When 90% of reactions you have to any question or statement are deep sighs, when your dumb broken brain is still making you question nearly everything, when all your friends and sedatives mean well but make it worse, you don’t always need a success story or a grand metaphor to sink into. Sometimes you just want to watch a giant hunk of man-steak beat the everloving crud out of a ball with a stick. There is beauty in violence and violence in beauty and when I figure out which applies to Aaron Judge, I’ll let you know. Until then, curl up on the couch, put on some highlights, and hope more answers come in the morning.


A Life in Pieces

By: Patrick Dubuque

Recently I completed Bryan Cranston’s autobiography, A Life in Parts. Because the man is so efficiently and consistently nice, the strongest parts centered not on him but on the more destructive folks around him: a jilted ex-lover, an alcoholic mother, and a pathetic, stargazing father. But the part that stuck with me was a nearly incidental anecdote, six pages long, tacked near the end of the book.

Recruited by his father to check on his elderly aunt and uncle, who were close enough to attend gatherings but also distant enough to disappear on month-long road trips without notice, they suspect, and have confirmed, tragedy. While the autopsy is performed, Cranston is charged with wading through the house, untouched except the two squares of carpet cut from the floor, to look for explanations.

The imagery is alarming. Not just the smell – “a cocktail of decay” – but the state. A house full of neatly-ordered waste: newspapers stacked and bound in twine, boxes labeled “Keys to Old Cars” and “Two Bras Too Small.” A freezer stocked with identical microwave dinners, the oven used as storage spaces for QVC items and empty plastic bottles, wrapped and saved. An electric clock, blinking, for who knows how long. Worn, soiled recliners, surrounded by empty champagne bottles, facing a television stacked on top of its two broken predecessors, a half-done crossword in one seat.

I am not familiar with hoarding as a disorder; my garage space waxes and wanes, though my boxes of yellowed sports pages and SI magazines don’t infringe upon our sense of freedom. The seed in center of the madness of Aunt Sunday and Uncle Eddie is a slow desperation in the need to create something out of the flotsam that floated through their lives. That compulsion eventually overtook their other senses, clouded everything until it was all that left, a single drive that destroyed everything else.

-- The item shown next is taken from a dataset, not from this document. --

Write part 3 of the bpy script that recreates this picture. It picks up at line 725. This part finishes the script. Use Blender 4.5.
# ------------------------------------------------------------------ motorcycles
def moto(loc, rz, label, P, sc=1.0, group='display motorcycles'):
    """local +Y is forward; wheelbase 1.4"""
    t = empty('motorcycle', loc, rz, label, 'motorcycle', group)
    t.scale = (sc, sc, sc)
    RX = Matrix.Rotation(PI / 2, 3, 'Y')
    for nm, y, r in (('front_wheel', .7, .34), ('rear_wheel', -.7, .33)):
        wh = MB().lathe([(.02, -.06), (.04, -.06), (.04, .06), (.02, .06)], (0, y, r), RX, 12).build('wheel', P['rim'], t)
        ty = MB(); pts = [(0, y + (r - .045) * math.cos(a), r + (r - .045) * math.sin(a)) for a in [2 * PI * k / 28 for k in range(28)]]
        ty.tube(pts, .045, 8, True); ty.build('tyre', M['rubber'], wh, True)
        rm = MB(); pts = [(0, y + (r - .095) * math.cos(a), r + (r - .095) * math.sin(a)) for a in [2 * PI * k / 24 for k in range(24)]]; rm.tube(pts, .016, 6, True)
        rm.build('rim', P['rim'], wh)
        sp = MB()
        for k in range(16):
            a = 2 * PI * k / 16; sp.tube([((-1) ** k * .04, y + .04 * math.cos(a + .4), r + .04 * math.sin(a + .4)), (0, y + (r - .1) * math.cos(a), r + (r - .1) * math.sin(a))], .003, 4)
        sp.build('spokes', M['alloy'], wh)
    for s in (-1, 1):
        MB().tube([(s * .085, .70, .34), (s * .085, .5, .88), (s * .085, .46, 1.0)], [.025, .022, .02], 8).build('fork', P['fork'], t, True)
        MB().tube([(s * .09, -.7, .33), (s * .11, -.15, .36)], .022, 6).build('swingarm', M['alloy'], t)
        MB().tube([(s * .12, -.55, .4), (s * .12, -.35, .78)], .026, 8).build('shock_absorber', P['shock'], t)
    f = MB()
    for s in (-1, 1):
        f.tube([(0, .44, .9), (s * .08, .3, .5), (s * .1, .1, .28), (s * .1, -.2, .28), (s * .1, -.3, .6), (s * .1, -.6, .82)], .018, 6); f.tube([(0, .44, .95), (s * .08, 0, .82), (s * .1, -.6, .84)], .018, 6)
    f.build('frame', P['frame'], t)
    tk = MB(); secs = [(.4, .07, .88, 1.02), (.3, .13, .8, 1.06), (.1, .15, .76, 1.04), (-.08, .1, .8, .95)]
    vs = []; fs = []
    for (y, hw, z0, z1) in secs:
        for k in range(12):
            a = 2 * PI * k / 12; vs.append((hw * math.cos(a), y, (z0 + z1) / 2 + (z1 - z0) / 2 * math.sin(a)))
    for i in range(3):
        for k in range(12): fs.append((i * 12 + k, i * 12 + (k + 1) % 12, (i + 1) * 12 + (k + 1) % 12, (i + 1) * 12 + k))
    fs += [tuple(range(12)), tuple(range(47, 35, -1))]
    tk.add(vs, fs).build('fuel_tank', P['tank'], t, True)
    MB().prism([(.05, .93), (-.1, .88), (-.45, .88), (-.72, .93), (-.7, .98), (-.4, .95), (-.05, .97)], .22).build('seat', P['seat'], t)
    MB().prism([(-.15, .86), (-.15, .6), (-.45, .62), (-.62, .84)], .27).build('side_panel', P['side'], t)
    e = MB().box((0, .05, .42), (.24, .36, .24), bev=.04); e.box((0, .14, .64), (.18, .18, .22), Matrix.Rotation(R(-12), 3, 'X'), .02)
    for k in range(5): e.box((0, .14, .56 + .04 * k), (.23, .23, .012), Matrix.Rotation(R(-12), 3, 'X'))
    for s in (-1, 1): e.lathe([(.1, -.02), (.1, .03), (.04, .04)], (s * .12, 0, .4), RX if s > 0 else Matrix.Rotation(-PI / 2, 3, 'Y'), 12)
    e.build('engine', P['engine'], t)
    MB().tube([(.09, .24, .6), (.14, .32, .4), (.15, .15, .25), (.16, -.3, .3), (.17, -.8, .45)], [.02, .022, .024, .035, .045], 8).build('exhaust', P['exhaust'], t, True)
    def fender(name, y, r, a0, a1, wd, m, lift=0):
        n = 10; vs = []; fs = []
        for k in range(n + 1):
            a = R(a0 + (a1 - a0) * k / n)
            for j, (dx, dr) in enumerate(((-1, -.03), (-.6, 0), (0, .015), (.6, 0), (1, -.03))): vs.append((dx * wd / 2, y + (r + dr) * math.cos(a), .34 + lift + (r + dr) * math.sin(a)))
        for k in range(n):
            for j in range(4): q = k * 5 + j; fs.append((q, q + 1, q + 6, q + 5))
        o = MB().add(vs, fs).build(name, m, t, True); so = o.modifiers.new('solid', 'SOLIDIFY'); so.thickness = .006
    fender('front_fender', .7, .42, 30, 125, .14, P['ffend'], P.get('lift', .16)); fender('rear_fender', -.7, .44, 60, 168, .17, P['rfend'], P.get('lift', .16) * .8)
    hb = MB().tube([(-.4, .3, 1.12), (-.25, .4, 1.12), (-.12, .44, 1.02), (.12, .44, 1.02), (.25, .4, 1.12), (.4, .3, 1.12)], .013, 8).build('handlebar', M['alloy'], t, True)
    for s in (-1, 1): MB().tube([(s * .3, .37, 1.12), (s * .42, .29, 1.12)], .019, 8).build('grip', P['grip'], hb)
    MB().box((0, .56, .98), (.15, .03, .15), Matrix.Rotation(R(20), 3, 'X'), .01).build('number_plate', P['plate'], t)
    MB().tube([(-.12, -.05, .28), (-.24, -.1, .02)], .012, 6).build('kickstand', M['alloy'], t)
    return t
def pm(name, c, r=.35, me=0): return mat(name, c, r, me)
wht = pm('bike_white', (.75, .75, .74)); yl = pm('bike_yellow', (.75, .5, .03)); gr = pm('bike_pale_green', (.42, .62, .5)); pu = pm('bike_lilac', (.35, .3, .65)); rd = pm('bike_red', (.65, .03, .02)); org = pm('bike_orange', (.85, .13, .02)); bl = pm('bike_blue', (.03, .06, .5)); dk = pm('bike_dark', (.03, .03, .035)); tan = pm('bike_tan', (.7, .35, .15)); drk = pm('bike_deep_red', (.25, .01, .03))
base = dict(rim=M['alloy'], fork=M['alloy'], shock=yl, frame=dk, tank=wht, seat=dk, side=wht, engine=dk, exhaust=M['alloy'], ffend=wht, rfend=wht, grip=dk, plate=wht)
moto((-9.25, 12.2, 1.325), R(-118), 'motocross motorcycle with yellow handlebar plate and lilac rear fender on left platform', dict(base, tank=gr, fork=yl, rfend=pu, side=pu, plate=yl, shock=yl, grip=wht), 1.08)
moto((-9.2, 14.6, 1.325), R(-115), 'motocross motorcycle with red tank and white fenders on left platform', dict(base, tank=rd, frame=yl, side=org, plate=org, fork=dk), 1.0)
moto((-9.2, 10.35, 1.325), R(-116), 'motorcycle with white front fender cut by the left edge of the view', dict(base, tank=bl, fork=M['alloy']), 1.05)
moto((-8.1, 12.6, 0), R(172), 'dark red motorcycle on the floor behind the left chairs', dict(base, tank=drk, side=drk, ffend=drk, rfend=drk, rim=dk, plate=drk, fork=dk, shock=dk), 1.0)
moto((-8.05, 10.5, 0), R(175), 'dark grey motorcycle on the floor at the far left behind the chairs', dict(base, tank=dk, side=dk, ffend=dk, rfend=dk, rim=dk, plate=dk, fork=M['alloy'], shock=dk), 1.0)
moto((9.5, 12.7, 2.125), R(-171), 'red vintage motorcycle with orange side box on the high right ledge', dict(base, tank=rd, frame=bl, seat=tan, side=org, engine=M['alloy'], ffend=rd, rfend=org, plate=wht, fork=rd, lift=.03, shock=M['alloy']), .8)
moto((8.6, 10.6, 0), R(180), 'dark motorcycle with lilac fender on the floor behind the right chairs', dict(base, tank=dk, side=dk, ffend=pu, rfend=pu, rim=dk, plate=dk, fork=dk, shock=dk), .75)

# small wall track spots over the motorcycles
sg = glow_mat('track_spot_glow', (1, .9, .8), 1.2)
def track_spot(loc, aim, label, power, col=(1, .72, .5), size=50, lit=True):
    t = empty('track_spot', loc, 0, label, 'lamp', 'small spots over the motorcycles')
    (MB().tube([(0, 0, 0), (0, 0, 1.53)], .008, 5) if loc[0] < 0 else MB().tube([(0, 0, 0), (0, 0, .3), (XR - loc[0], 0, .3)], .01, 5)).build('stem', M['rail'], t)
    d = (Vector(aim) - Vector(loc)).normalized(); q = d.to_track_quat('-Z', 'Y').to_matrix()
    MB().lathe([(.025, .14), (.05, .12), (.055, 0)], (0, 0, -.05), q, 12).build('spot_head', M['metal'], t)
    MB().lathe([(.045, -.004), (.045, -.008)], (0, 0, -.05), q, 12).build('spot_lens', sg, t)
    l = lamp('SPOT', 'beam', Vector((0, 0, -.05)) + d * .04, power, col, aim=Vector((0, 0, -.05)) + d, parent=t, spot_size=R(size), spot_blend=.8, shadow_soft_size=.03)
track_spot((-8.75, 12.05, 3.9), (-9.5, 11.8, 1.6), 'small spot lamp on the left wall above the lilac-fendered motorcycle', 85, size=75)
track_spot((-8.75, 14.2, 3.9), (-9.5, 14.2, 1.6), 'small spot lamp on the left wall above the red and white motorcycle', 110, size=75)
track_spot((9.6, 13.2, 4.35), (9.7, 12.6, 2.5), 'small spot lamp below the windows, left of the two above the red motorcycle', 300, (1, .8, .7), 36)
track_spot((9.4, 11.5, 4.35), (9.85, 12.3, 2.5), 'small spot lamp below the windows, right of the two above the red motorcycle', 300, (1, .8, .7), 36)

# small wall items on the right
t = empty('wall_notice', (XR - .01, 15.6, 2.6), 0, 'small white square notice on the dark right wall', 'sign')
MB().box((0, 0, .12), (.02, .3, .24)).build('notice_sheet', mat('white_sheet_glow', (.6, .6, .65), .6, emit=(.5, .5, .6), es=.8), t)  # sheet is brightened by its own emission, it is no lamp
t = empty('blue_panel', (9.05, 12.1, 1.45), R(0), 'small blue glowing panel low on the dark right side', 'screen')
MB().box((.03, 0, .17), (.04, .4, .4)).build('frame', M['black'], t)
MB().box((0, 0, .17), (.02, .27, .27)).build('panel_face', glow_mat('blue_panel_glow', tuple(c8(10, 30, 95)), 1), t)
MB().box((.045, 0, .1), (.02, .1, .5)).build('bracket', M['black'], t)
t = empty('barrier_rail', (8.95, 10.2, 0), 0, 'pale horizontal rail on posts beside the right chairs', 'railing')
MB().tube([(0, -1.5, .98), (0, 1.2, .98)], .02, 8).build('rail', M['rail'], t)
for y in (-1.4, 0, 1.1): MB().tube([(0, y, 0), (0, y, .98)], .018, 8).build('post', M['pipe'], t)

Even stripped of the object of the compulsion itself, the physical property being hoarded, that seed of insanity stirs disquiet in me. Is baseball this, for me? Am I consuming these random images on the television, the words that scroll down tweetdeck, and creating a tower out of my own meaninglessness? It’s shared meaning, the existentialist within me is trained to respond. It’s meaningful because we collectively decide to make it meaningful. But Sunday and Eddie shared their delusions, too. We’ll never know if the illusion was perfect, whether they were happy before they stopped. I hope they were.

We’re all doomed to leave behind mysteries in the way we die, narrative arcs we devoted ourselves towards that the survivors will never understand. This is the theory of the economic waste of gift-giving, applied to life itself: so little translates from one life to another, so much is wasted. Baseball is no different: your cares, your memories of Didi Gregorius will be, in thirty years’ time, no more valuable than mine of Spike Owen.

It ultimately depends, I suppose, on your stance on what the purpose of life is at all, if baseball and other entertainment is a restorative on the path toward the real task, or whether the game and the happiness it supplies is itself the real task. There’s no concrete lesson to take from Sunday and Eddie because we don’t know Sunday and Eddie. The only course of action, I guess, is to share that meaning, no matter how pointless, as early and often as you can, before you go.